Aussichten für 2024: Unternehmen pessimistisch
Die Mehrheit der Wirtschaftsbranchen blickt wenig zuversichtlich ins neue Jahr. 30 von 47 deutschen Verbänden sehen die Lage düster.
afp/rtr/taz | Hohe Zinsen, schwache Weltwirtschaft, Haushaltschaos: Die Mehrheit der Branchen der deutschen Wirtschaft blickt pessimistisch ins kommende Jahr. Wie eine Umfrage des arbeitgebernahen Instituts der deutschen Wirtschaft (IW) unter 47 deutschen Wirtschaftsverbänden ergab, beschreiben 30 von ihnen die aktuelle Lage im Jahresvergleich als schlechter – und nur neun gehen davon aus, im nächsten Jahr mehr zu produzieren.

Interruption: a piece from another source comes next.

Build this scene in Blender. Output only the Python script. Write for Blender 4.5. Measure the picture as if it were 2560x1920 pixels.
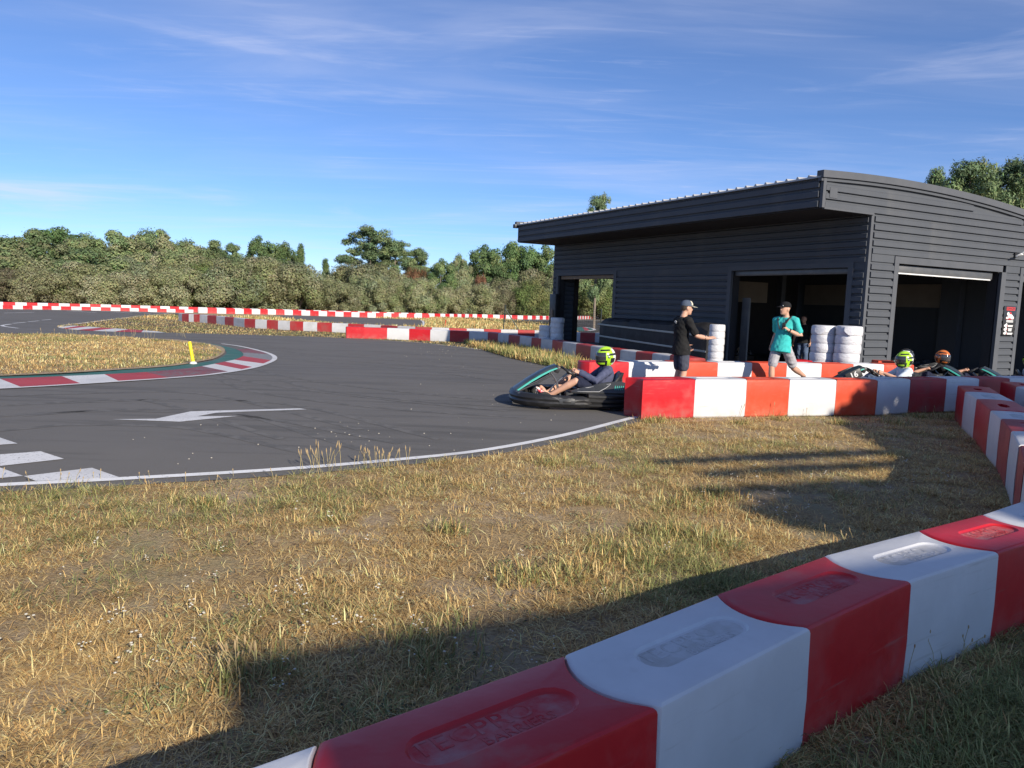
import bpy, bmesh, math, random
import numpy as np
from mathutils import Vector, Matrix
R = math.radians
for o in list(bpy.data.objects): bpy.data.objects.remove(o)
SC = bpy.context.scene
COL = SC.collection

# ---------------------------------------------------------------- camera
FPX = 1884.0                      # focal length in photograph pixels (2560 wide)
CAM_H = 1.6
ROLL = math.atan(.0355)
PITCH = math.atan((960 - 756) * math.cos(ROLL) / FPX)
_F = np.array([0, math.cos(PITCH), -math.sin(PITCH)])
_U0 = np.array([0, math.sin(PITCH), math.cos(PITCH)])
_X = np.array([1., 0, 0])
_R = math.cos(ROLL) * _X + math.sin(ROLL) * _U0
_U = -math.sin(ROLL) * _X + math.cos(ROLL) * _U0
_C = np.array([0, 0, CAM_H])
cam_d = bpy.data.cameras.new('camera')
cam_d.sensor_width = 36.0
cam_d.lens = 36.0 * FPX / 2560.0
cam_d.clip_start = .05
cam_d.clip_end = 6000
cam = bpy.data.objects.new('camera', cam_d)
COL.objects.link(cam)
cam.matrix_world = Matrix(((_R[0], _U[0], -_F[0], 0), (_R[1], _U[1], -_F[1], 0), (_R[2], _U[2], -_F[2], CAM_H), (0, 0, 0, 1)))
SC.camera = cam

# ---------------------------------------------------------------- sky and sun
SUN_EL = 25.0
SUN_H = Vector((.53, -.848, 0)).normalized()          # horizontal direction towards the sun
world = bpy.data.worlds.new('World')
SC.world = world
world.use_nodes = True
wn, wl = world.node_tree.nodes, world.node_tree.links
wn.clear()
w_out = wn.new('ShaderNodeOutputWorld')
w_bg = wn.new('ShaderNodeBackground')
w_bg.inputs['Strength'].default_value = .103
sky = wn.new('ShaderNodeTexSky')
sky.sky_type = 'NISHITA'
sky.sun_disc = False
sky.sun_elevation = R(SUN_EL)
sky.sun_rotation = math.atan2(SUN_H.x, SUN_H.y)
sky.altitude = 50
sky.air_density = .78
sky.dust_density = 0.0
sky.ozone_density = 8.0
# thin cirrus on a high flat layer: direction projected on a plane, stretched noise
tc = wn.new('ShaderNodeTexCoord')
sep = wn.new('ShaderNodeSeparateXYZ')
wl.new(tc.outputs['Generated'], sep.inputs[0])
def wmath(op, a, b=None):
    n = wn.new('ShaderNodeMath'); n.operation = op
    for i, v in enumerate((a, b)):
        if v is None: continue
        if isinstance(v, (int, float)): n.inputs[i].default_value = v
        else: wl.new(v, n.inputs[i])
    return n.outputs[0]
zc = wmath('ADD', wmath('MAXIMUM', sep.outputs[2], 0.0), .06)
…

„Selten war die Lage so düster wie derzeit, und selten war die Prognose so pessimistisch“, lautet die Zusammenfassung der Autorinnen und Autoren der am Mittwoch vorgestellten Studie. Mit einer wesentlichen Verschlechterung rechnen laut der Untersuchung vor allem energieintensive Branchen, etwa Gießereien, die Keramische Industrie, die Lederindustrie sowie die Kunststoffverarbeitung. Auch die Immobilienwirtschaft, Baugewerbe und Bauindustrie sowie Banken und Sparkassen sind angesichts der hohen Zinsen pessimistisch.
„Die deutsche Wirtschaft leidet flächendeckend darunter, dass sie nicht planen kann“, erklärte IW-Direktor Michael Hüther. Das „Desaster um den Haushalt“ in der Regierungskoalition zeige, wie gravierend die Lage sei. Er warnte vor einer Deindustrialisierung und einer zunehmenden Abwanderung der Firmen aus Deutschland und forderte unter anderem eine Reform der Schuldenbremse.

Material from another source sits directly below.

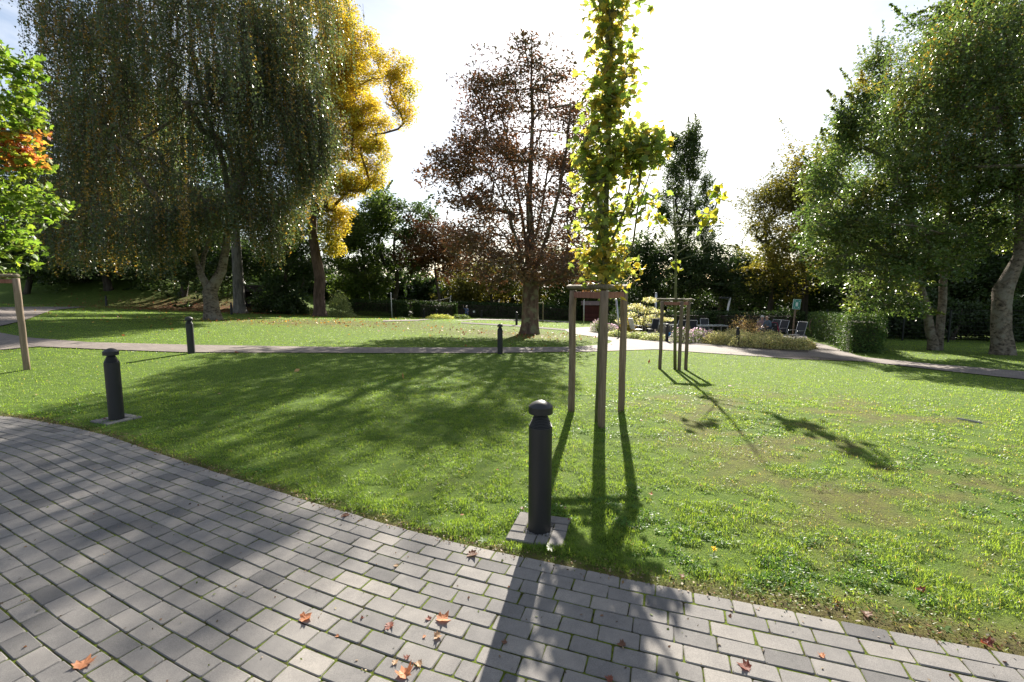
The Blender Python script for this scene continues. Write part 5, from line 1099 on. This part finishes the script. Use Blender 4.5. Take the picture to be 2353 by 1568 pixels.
# ------------------------------------------------------------------ benches, chairs, tables
def bench(label, p, rz, w=1.7):
    t = root('park_bench', p, label, 'bench', rz=rz)
    sm = MB().box((0, 0, 0), (w, .09, .035), bevel=.006).mesh('slat', M['dark_wood'])
    for k in range(4): o = mesh_part(t, 'slat', sm); o.location = (0, -.18 + .105 * k, .45)
    for k in range(3): o = mesh_part(t, 'slat', sm); o.location = (0, .24 + .035 * k, .56 + .14 * k); o.rotation_euler = (math.radians(78), 0, 0)
    for sx in (-1, 1):
        b = MB(); x = sx * (w / 2 - .18); b.tube([(x, -.2, 0), (x, -.2, .42), (x, .22, .42), (x, .36, .95)], [.022] * 4, 6); b.tube([(x, .2, 0), (x, .22, .42)], [.022] * 2, 6); b.tube([(x, -.2, .42), (x, -.22, .64), (x, .27, .66)], [.02] * 3, 6); b.build('side_frame', M['bollard'], t)
    return t
def make_chair(fabric, frame):
    t = root('garden_chair', (0, 0, 0), 'x', 'chair'); 
    MB().box((0, -.02, .43), (.46, .44, .018), bevel=.005).build('seat', fabric, t)
    an = math.radians(14); MB().box((0, .26 + .07, .75), (.46, .018, .62), rot=np.array([[1, 0, 0], [0, math.cos(an), math.sin(an)], [0, -math.sin(an), math.cos(an)]])).build('backrest', fabric, t)
    for sx in (-1, 1):
        x = sx * .255
        MB().tube([(x, -.26, 0), (x, -.23, .40), (x, -.24, .60), (x, -.20, .645), (x, .26, .655)], [.014] * 5, 7).build('front_leg', frame, t, True)
        MB().tube([(x, .36, 0), (x, .22, .42), (x, .26, .5), (x, .415, 1.07)], [.014] * 4, 7).build('rear_leg', frame, t, True)
    MB().tube([(-.255, .415, 1.07), (.255, .415, 1.07)], [.014] * 2, 7).build('top_rail', frame, t)
    return t
dk = make_chair(M['sling'], M['alu']); wh = make_chair(M['white_plastic'], M['alu']); used_ = {id(dk): False, id(wh): False}
def chair(src, p, rz, label, group=None):
    o = src if not used_[id(src)] else copy_tree(src); used_[id(src)] = True
    o.location = Vector([float(v) for v in p]); o.rotation_euler = (0, 0, rz); o['label'] = label
    if group: o['group'] = group
    return o
GC_ = 'dark sling garden chairs round the terrace'
def table(label, p, rz, w, d):
    t = root('garden_table', p, label, 'table', 'garden tables on the terrace', rz)
    MB().box((0, 0, .735), (w, d, .02), bevel=.004).build('tabletop', M['table_top'], t); fr = MB()
    for sx, sy, ww, dd in ((0, 1, w, .03), (0, -1, w, .03), (1, 0, .03, d - .06), (-1, 0, .03, d - .06)): fr.box((sx * (w / 2 - .015), sy * (d / 2 - .015), .70), (ww, dd, .045))
    fr.build('apron', M['alu'], t)
    for sx in (-1, 1):
        for sy in (-1, 1): MB().box((sx * (w / 2 - .03), sy * (d / 2 - .03), .34), (.045, .045, .68)).build('leg', M['alu'], t)
    return t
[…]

Außerdem machte sich Hüther für einen Infrastruktur- und Transformationsfonds stark. Nach dem Urteil des Bundesverfassungsgerichts sei die Ampel-Regierung mit dem Staatsschuldenrecht konfrontiert, sagte Hüther am Mittwoch im Deutschlandfunk.

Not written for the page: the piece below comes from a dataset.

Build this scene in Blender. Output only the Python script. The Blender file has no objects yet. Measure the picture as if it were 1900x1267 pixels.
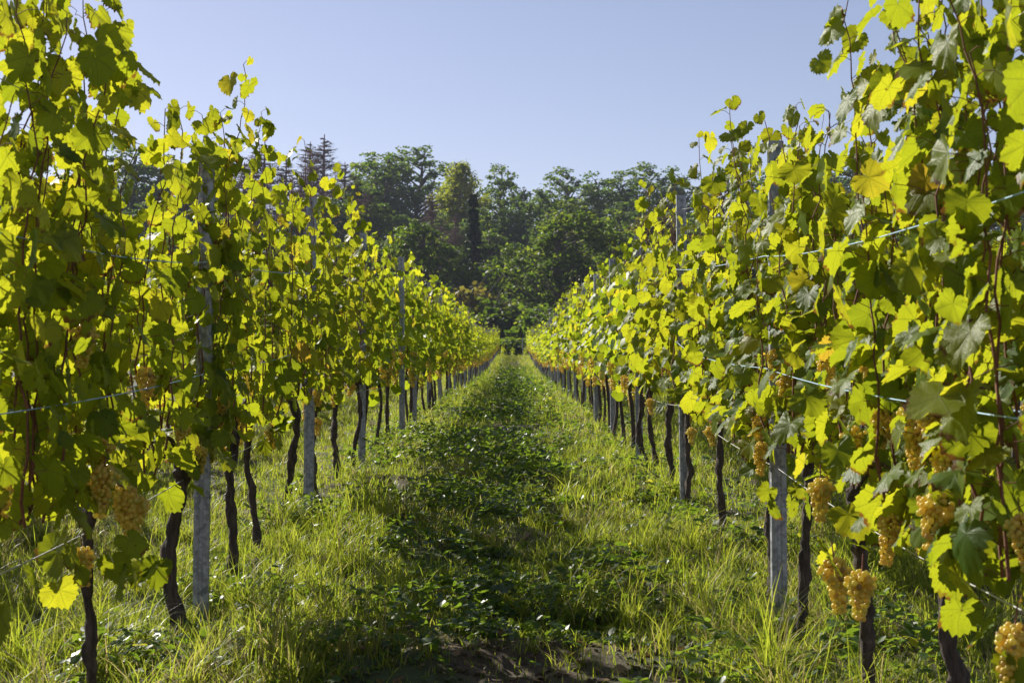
import bpy, math, random
import numpy as np
from mathutils import Vector, noise as mnoise
R = math.radians
sc = bpy.context.scene
C = sc.collection

# ------------------------------------------------------------------ camera, sky, sun, exposure
FPX = 2639.0                      # focal length in pixels of the 1900 px wide photograph
PITCH = R(3.5)
EYE = 1.2
cam_d = bpy.data.cameras.new('camera'); cam = bpy.data.objects.new('camera', cam_d); C.objects.link(cam)
cam_d.sensor_width = 36.0; cam_d.lens = FPX*36/1900
cam_d.clip_start = 0.05; cam_d.clip_end = 3000
cam.location = (0, 0, EYE)
cam.rotation_euler = (R(90)+PITCH, 0, 0.0019)
cam_d.dof.use_dof = True; cam_d.dof.focus_distance = 8.5; cam_d.dof.aperture_fstop = 9.0
sc.camera = cam

SUN_AZ, SUN_EL = R(38), R(33)      # to the left of the view direction, height
w = bpy.data.worlds.new('World'); sc.world = w; w.use_nodes = True
nt = w.node_tree; bg = nt.nodes['Background']
sky = nt.nodes.new('ShaderNodeTexSky'); sky.sky_type = 'NISHITA'; sky.sun_disc = False
sky.sun_elevation = SUN_EL; sky.sun_rotation = -SUN_AZ
sky.air_density = 1.0; sky.dust_density = 0.25; sky.ozone_density = 3.0; sky.altitude = 200
tint = nt.nodes.new('ShaderNodeMix'); tint.data_type = 'RGBA'; tint.blend_type = 'MULTIPLY'; tint.inputs[0].default_value = 1.0
tint.inputs[7].default_value = (1.24, 0.94, 0.87, 1)      # white balance of the photograph's lavender sky
nt.links.new(sky.outputs[0], tint.inputs[6]); nt.links.new(tint.outputs[2], bg.inputs[0]); bg.inputs[1].default_value = 0.078
sd = bpy.data.lights.new('sun', 'SUN'); sun = bpy.data.objects.new('sun', sd); C.objects.link(sun)
sd.energy = 5.0; sd.angle = R(0.5); sd.color = (1.0, 0.94, 0.84)
to_sun = Vector((-math.sin(SUN_AZ)*math.cos(SUN_EL), math.cos(SUN_AZ)*math.cos(SUN_EL), math.sin(SUN_EL)))
sun.rotation_euler = to_sun.to_track_quat('Z', 'Y').to_euler()
sc.view_settings.view_transform = 'Standard'; sc.view_settings.look = 'None'
sc.view_settings.exposure = 0.75; sc.view_settings.gamma = 1.0
sc.cycles.max_bounces = 8; sc.cycles.diffuse_bounces = 4; sc.cycles.transmission_bounces = 4
sc.cycles.use_denoising = True
sc.cycles.sample_clamp_indirect = 6.0

# ------------------------------------------------------------------ helpers
def tag(o, label=None, cat=None, group=None, kind=None):
    if label: o['label'] = label
    if cat: o['category'] = cat
    if group: o['group'] = group
    if kind: o['kind'] = kind
    return o
def link(name, me, parent=None, loc=(0, 0, 0)):
    o = bpy.data.objects.new(name, me); C.objects.link(o)
    if parent is not None: o.parent = parent
    o.location = loc
    return o
def build_mesh(name, V, F, mats, mi=None, rnd=None, uv=None, smooth=True):
    """V (n,3); F list of int arrays, each (m,k) with one face size; mi list of material indices per F block"""
    me = bpy.data.meshes.new(name)
    V = np.asarray(V, dtype=np.float32)
    F = [np.asarray(f, dtype=np.int32) for f in F if len(f)]
    nl = sum(f.size for f in F); nf = sum(len(f) for f in F)
    me.vertices.add(len(V)); me.vertices.foreach_set('co', V.ravel())
    me.loops.add(nl); me.loops.foreach_set('vertex_index', np.concatenate([f.ravel() for f in F]))
    me.polygons.add(nf)
    tot = np.concatenate([np.full(len(f), f.shape[1], dtype=np.int32) for f in F])
    st = np.concatenate([[0], np.cumsum(tot)[:-1]]).astype(np.int32)
    me.polygons.foreach_set('loop_start', st); me.polygons.foreach_set('loop_total', tot)
    if mi is not None:
        me.polygons.foreach_set('material_index', np.concatenate([np.full(len(f), m, dtype=np.int32) for f, m in zip(F, mi)]))
    me.polygons.foreach_set('use_smooth', np.full(nf, smooth, dtype=bool))
    for m in mats: me.materials.append(m)
    if rnd is not None:
        a = me.attributes.new('rnd', 'FLOAT', 'POINT'); a.data.foreach_set('value', np.asarray(rnd, dtype=np.float32))
    if uv is not None:
        a = me.attributes.new('lp', 'FLOAT_VECTOR', 'POINT'); a.data.foreach_set('vector', np.asarray(uv, dtype=np.float32).ravel())
    me.update(calc_edges=True)
    return me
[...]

IW fordert Infrastruktur- und Transformationsfonds
„Man bastelt drum herum. Man redet noch mal über die Notlagen. Das sind aber alles keine nachhaltigen Lösungen, mit denen der Eindruck entsteht, wir hätten das im Griff.“ Er sei nicht für eine Aufhebung der Schuldenbremse. „Aber wir können kluge Lösungen finden, indem man einen gesamtstaatlichen Infrastruktur- und Transformationsfonds auflegt.“
„Alle Investitionen, für die wir eine Planungs- und Verfahrensbeschleunigung machen könnten, die gehörten beispielsweise in einen solchen Fonds, Subventionen nicht“, sagte Hüther weiter. Das einseitige Beachten der Schulden und nicht des Bruttoinlandsprodukts (BIP) führe dazu, dass die Regierung selbst verschärfend in die gesamtwirtschaftliche Entwicklung hineinwirke. „Und das macht die Sache nun wirklich nicht besser.“
Hüther hatte bereits zuvor ein Sondervermögen ähnlich dem der Bundeswehr ins Gespräch gebracht sowie die Finanz- und Wirtschaftspolitik der Bundesregierung kritisiert. Sein Institut rechnet für 2024 auch wegen der Haushaltskrise mit einem weiteren Rezessionsjahr. Das BIP werde wie schon im zu Ende gehenden Jahr voraussichtlich um 0,5 Prozent schrumpfen, teilte das IW Köln vor zwei Wochen mit.